New Box Shows Bill Monroe's Pop Leanings During the '50s

Bill Monroe and His Bluegrass Boys, Bill Monroe and His Bluegrass Boys:1950-1958 (JSP)

With its roots in traditional music and its place on the festival circuit, bluegrass is usually thought of as being fairly formulaic, an updated but basically dutiful child of its folk forbears. But this four-disc set shows definitively that, while Bill Monroe was not especially popular in the 1950s, he was still trying hard to be pop. Not that Monroe abandoned his signature style—this set features plenty of breakneck playing, gospel harmonies, and high lonesome vocals, as well as appearances by bluegrass stalwarts like Jimmy Martin and Carter Stanley. But alongside these classic touches are a lot of songs that are frankly, and delightfully, gimmicky. The most obvious instance is Monroe's 1954 revamp of his own "Blue Moon of Kentucky" as an uptempo stomper in imitation of Elvis' famous cover version from earlier that year.
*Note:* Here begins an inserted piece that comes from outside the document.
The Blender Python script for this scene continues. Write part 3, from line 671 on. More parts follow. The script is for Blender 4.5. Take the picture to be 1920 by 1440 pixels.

Other examples abound: Monroe experimented with Jimmie Rodgers covers, with twin fiddles, even, on a couple of tracks, with organ. "Prisoner's Song" from 1951 adds honky-tonk piano and drums to come up with something that sounds more Western swing than bluegrass; "Sally Jo" from 1957 rolls and rocks with a cool strut reminiscent of Monroe's fan Chuck Berry. Best of all is the phenomenal "Scotland," where the dual fiddles scrape and keen in imitation of bagpipes and the guitar and bass stomp like cloggers. None of this managed to propel him onto the charts, of course—Monroe's salvation would come not from pop schtick, but from his authentic appeal to the earnest '60s folk revivalists. Still, this set shows that some of the most inventive music comes from trying to sell out, even if, in the end, nobody was buying.